もう一つの提供している価値は、可視化です。継続的にこのサービスを運用することで、データが蓄積されていきます。その中で、現場の課題を抽出するために必要なKPIをすぐに可視化できるのです。「ムリ」「ムダ」「ムラ」の見える化、と言ってもいいと思います。製品ごとのリードタイムを可視化して、ボトルネックを抽出することも可能です。

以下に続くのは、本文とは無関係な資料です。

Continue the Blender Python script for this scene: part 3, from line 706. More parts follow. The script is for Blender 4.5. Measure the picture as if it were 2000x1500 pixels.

そして、最後が課題分析です。可視化されたデータをもとに、新たな目標や課題を設定するのは人間の仕事になります。シグマアイのスペシャリストとお客様がタッグを組んで進めていきます。
大規模な現場も、短い時間で最適化できるのが強み
−量子アニーリング技術とシグマアイの技術的な優位性は、どこにあるのでしょうか?
製造業のバリューチェーンは、このように営業から販売までつながっていて、ユーザーに製品を届ける仕組みになっています。それぞれの工程を解決するのではなく、つながりで捉えて全体を解決するソリューションです。シグマアイの技術や頭脳を活かして、統合されたデータを活用して、現場の課題を正確に認識して解決していく。加えて、コロナ禍やウクライナ情勢など、環境の変化が激しい時代において、その変化にも対応できるバリューチェーンを実現したいと考えています。
−最後に、今後の展望を聞かせてください。
「Opt-Operation」が提供する工程計画の自動化・最適化は、最初のステップに過ぎません。製造現場の「知」と「データ」を活用して、新しい、賢い、スマートファクトリーをつくっていきたいですね。シグマアイでは、化学や物流領域などで、量子アニーリング技術を活用したプロジェクトが立ち上がっています。それぞれのノウハウをつなげることで、効率化や平準化を通じて、現場の人たちの働きやすさを改善してきたいと考えています。それが私たちの考えるDXです。